Dans le tapis moussu ou entre les dalles de basalte, les personnels communaux et les agents de l’ONF creusent des tranchées afin d’éviter que l’incendie se propage à travers la couche épaisse d’humus. Des spécialistes de métropole allument des contre-feu, une technique encore jamais employée à La Réunion : brûler des bandes de terrain pour que les flammes n’aient plus rien à se mettre sous la dent ! Un travail d’autant plus ingrat que le plan de massif de défense des forêts contre les incendies, initié l’an dernier, n’a pas encore été suivi des faits. « On n’a pas eu le temps de creuser de nouvelles retenues collinaires, où les hélicoptères et les camions peuvent s’alimenter en eau », plaide Isabeau Jurquet, du Parc national, de permanence au PC malgré un congé…

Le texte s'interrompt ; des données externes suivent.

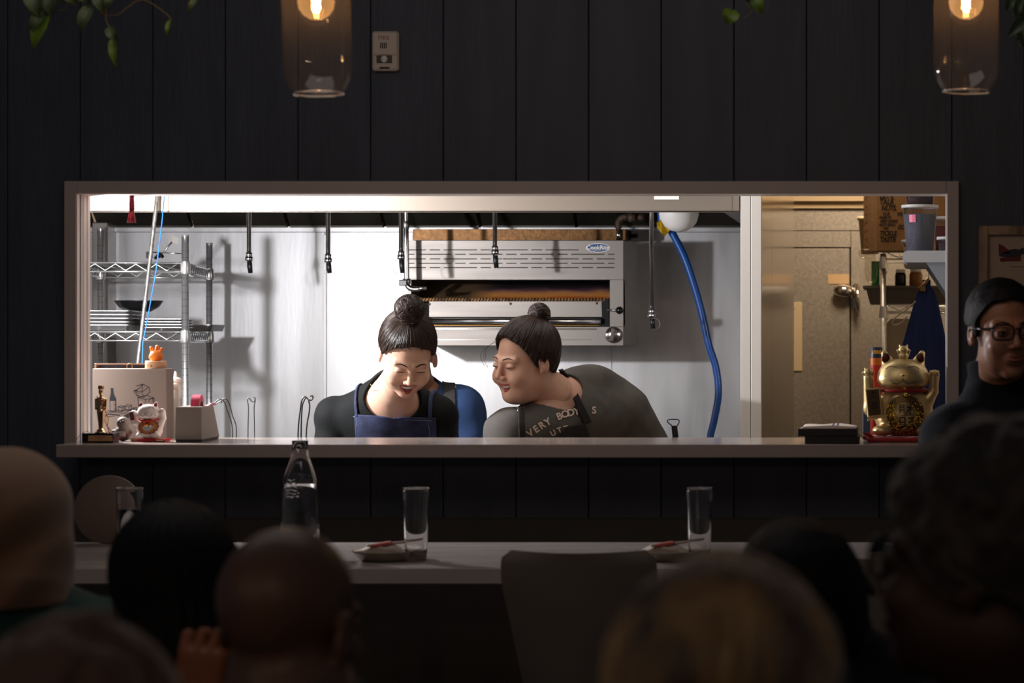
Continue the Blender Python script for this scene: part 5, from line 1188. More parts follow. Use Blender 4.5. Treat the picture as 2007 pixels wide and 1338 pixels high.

Malgré tout, hier soir, l’incendie semblait enfin « stabilisé ». Mais « pas circonscrit »,  tempère Benoît Huber, directeur de cabinet du préfet. « Si le vent reprend, on sera de nouveau débordé », ajoute Jacques Vandebeulque. Hier, deux sapeurs ont d’ailleurs été légèrement blessés. Un brin amer, le directeur du Sdis rappelle qu’en Méditerranée, « 160 camions citernes interviendraient sur un incendie comme celui de La Réunion ». Or on ne comptait qu’une quarantaine de véhicules rouge dans la forêt réunionnaise, inscrite au patrimoine mondial de l’Unesco…

Les images du combat contre le feu (Crédit : DGSCGC / Laurent ROCH)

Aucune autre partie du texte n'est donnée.